Intervention de Pascal Cherki

Séance en hémicycle du 12 février 2015 à 15h00
Croissance activité et égalité des chances économiques — Article 49

Photo issue du site de l'Assemblée nationale ou de WikipediaPascal Cherki :

Deuxièmement, cet aéroport est rentable. C’est ce qu’a dit M. Estrosi, et vous ne l’avez pas contredit sur ce point, monsieur le ministre. Non seulement il est rentable, mais les excédents qu’il dégage, une fois les dividendes reversés aux différents actionnaires, sont suffisamment importants pour autofinancer son développement. J’attends donc des réponses à ce sujet. Estime-t-on qu’il faille faire de tels investissements dans les années à venir que les actuels détenteurs du capital de cette société publique ne seraient pas en mesure de les faire et rechercheraient donc un actionnaire privé, parce qu’ils préféreraient ne pas avoir recours à l’emprunt ? Cela répondrait à un modèle économique. Nous n’avons pas eu de réponse à cette question.

En fait, on peut envisager la cession d’un actif public à une société privée dans trois cas de figure, qui relèvent d’autre chose que de la gestion des bijoux de famille : premièrement, dans le cas où le public gère mal ; deuxièmement, quand les investissements sont tels que le public veut faire d’autres arbitrages ; troisièmement, quand le déficit est si grand que cela signifie que le public ne sait plus gérer et qu’il faut faire appel à un autre mode de gestion pour redynamiser la société. Mais il n’y a rien de cela pour l’aéroport de Nice. Vous dites, avec beaucoup de franchise, monsieur le ministre, qu’il s’agit d’une forme de gestion des participations de l’État et que, comme il n’est pas stratégique pour l’État de détenir 60 % du capital de la société publique des aéroports de Nice et de Lyon, autant s’en séparer pour créer des recettes, lesquelles viendront soit combler le déficit, soit augmenter les participations publiques de l’État ailleurs.
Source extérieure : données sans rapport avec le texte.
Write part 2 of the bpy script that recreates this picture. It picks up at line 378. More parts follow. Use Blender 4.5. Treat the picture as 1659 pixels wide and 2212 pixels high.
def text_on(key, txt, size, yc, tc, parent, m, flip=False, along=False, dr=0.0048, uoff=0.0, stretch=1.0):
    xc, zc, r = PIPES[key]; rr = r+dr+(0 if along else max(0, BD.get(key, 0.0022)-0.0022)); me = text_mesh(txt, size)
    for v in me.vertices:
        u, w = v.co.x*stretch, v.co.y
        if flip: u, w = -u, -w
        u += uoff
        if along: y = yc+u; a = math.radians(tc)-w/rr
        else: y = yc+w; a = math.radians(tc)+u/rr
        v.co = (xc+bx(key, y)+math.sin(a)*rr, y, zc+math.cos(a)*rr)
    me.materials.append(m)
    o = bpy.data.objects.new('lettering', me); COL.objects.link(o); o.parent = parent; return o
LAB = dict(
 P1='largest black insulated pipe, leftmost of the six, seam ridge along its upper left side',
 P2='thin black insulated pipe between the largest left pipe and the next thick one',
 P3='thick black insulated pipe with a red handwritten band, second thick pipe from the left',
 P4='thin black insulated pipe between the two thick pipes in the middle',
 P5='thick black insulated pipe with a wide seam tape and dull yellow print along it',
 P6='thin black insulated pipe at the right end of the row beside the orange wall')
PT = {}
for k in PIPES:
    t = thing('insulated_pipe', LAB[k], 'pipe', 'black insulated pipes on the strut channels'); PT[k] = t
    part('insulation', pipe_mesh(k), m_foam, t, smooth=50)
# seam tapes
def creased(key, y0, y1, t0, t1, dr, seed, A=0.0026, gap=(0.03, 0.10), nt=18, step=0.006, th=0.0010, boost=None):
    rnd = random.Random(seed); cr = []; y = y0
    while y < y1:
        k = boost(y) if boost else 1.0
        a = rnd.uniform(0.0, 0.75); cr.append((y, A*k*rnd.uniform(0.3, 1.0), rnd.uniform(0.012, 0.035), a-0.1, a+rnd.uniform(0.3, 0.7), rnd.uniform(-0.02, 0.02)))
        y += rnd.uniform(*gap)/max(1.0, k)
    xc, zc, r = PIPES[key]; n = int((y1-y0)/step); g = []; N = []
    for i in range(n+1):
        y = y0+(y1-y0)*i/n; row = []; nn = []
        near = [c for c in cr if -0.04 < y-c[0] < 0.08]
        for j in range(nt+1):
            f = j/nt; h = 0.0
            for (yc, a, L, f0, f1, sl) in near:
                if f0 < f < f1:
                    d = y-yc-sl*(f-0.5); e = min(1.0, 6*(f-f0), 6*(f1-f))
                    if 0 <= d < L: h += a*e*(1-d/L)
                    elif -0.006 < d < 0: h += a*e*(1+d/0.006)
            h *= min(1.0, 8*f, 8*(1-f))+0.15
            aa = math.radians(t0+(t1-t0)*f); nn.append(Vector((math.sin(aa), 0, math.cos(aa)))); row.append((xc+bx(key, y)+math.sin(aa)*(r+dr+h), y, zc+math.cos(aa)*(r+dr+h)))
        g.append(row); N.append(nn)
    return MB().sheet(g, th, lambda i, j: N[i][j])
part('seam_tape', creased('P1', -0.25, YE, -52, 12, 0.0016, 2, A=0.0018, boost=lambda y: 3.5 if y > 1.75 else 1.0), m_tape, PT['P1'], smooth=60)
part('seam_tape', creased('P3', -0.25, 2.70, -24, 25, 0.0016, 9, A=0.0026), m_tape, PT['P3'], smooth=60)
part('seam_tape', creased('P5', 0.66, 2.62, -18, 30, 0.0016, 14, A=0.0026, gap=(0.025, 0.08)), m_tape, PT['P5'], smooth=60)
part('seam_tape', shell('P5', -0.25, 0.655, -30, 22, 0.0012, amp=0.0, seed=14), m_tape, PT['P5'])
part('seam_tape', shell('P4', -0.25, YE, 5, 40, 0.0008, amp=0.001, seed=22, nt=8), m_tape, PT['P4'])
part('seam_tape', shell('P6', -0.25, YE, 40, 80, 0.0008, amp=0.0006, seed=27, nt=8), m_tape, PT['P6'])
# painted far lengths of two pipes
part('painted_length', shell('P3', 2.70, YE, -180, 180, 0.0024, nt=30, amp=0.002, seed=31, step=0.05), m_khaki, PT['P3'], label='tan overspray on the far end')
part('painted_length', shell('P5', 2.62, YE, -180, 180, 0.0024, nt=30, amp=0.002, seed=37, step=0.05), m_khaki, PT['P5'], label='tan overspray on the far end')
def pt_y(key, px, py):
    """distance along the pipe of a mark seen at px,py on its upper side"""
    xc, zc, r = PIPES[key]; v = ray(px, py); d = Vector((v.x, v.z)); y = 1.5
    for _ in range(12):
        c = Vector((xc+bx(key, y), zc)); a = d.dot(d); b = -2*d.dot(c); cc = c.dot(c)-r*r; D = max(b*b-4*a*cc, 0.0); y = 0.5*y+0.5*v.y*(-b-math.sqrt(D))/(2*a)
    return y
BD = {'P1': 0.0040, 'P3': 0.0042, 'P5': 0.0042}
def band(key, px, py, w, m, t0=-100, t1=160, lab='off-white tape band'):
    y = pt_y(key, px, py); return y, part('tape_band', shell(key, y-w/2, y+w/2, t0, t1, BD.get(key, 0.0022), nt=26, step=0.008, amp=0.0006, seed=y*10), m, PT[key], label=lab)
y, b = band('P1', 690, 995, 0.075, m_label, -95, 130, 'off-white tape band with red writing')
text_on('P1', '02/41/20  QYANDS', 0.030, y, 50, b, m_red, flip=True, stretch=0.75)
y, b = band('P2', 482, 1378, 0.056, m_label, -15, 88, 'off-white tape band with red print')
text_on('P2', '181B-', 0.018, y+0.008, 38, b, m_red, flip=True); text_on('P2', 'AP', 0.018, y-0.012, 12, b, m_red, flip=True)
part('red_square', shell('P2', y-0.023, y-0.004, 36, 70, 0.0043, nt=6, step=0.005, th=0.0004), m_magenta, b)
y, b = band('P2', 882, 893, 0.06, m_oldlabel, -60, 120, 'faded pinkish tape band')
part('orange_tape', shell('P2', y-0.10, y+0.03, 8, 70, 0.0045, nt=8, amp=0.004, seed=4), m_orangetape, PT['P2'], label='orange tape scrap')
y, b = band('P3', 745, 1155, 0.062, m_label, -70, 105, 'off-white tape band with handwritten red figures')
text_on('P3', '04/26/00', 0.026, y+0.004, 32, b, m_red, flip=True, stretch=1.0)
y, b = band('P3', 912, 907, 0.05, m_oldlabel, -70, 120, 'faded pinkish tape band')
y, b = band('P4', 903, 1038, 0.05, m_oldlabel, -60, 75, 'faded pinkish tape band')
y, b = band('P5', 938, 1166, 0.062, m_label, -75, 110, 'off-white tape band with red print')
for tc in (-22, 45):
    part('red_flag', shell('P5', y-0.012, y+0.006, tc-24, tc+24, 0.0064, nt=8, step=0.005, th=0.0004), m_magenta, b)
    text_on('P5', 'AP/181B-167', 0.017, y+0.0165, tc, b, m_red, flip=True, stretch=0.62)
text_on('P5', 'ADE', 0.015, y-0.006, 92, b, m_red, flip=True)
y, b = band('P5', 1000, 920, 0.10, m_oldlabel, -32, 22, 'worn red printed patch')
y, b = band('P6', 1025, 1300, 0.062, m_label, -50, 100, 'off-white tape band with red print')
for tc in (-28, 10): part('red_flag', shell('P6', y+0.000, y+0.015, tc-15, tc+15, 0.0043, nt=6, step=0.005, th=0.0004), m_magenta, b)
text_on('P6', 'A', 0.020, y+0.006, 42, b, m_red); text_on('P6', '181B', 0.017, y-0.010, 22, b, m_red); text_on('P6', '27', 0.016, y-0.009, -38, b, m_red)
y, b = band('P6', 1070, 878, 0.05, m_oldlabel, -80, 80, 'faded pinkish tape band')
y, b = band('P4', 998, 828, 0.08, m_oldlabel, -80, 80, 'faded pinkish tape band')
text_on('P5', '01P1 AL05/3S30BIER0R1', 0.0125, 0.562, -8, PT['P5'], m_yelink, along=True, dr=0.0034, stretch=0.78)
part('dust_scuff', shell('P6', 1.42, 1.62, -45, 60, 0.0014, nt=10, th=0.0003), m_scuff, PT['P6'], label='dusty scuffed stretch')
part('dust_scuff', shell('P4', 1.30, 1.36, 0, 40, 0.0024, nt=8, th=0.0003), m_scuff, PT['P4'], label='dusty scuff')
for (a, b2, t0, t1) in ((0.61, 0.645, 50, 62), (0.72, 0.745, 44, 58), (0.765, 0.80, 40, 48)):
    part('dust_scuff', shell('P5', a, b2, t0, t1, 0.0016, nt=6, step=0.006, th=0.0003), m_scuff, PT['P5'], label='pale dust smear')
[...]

Soit, cela peut se discuter. Mais, dans ce cas-là, si l’État veut céder ses 60 %, pourquoi ne cherche-t-il pas d’abord à voir si des actionnaires publics peuvent entrer dans le capital ? À mon sens, la vraie question est celle de la forme publique de la gestion publique d’un aéroport rentable. Si l’État ne souhaite plus posséder 60 % du capital dans une société publique qui gère l’aéroport de Nice, alors une question fondamentale se pose, qui a été posée par notre collègue Estrosi : pourquoi ne pas permettre à des collectivités locales d’user d’un droit de préemption ? Le paradoxe serait qu’à partir du moment où l’État ne veut plus gérer un équipement public, il faudrait le donner au privé, alors qu’il est rentable ! Or, dans ce cas, un arbitrage aura lieu et il est évident que le privé retirera une partie de ses dividendes pour lui et qu’il les versera aux actionnaires, car ce ne sont pas des oeuvres philanthropiques. Je ne vois pas pourquoi ces dividendes n’iraient pas à une collectivité publique locale, ni pourquoi on mettrait fin à la gestion publique de cet aéroport, alors même qu’il s’autofinance par ses excédents de gestion.

Pour moi, élu de gauche, indépendamment de toutes les autres questions qui ont été posées, je ne comprends pas cela. Avec tout le respect que j’ai pour vous, monsieur le ministre – même si je ne suis pas toujours d’accord avec vous, je reconnais votre rectitude, votre combativité et votre ardeur à défendre vos positions –, il y a là une chose que je ne comprends pas. Depuis le début de la discussion législative, vous nous dites que vous êtes là pour combattre la rente. Eh bien moi, je dis qu’offrir au privé la gestion d’un équipement public rentable qui dégage régulièrement et substantiellement des excédents, c’est offrir une rente au privé.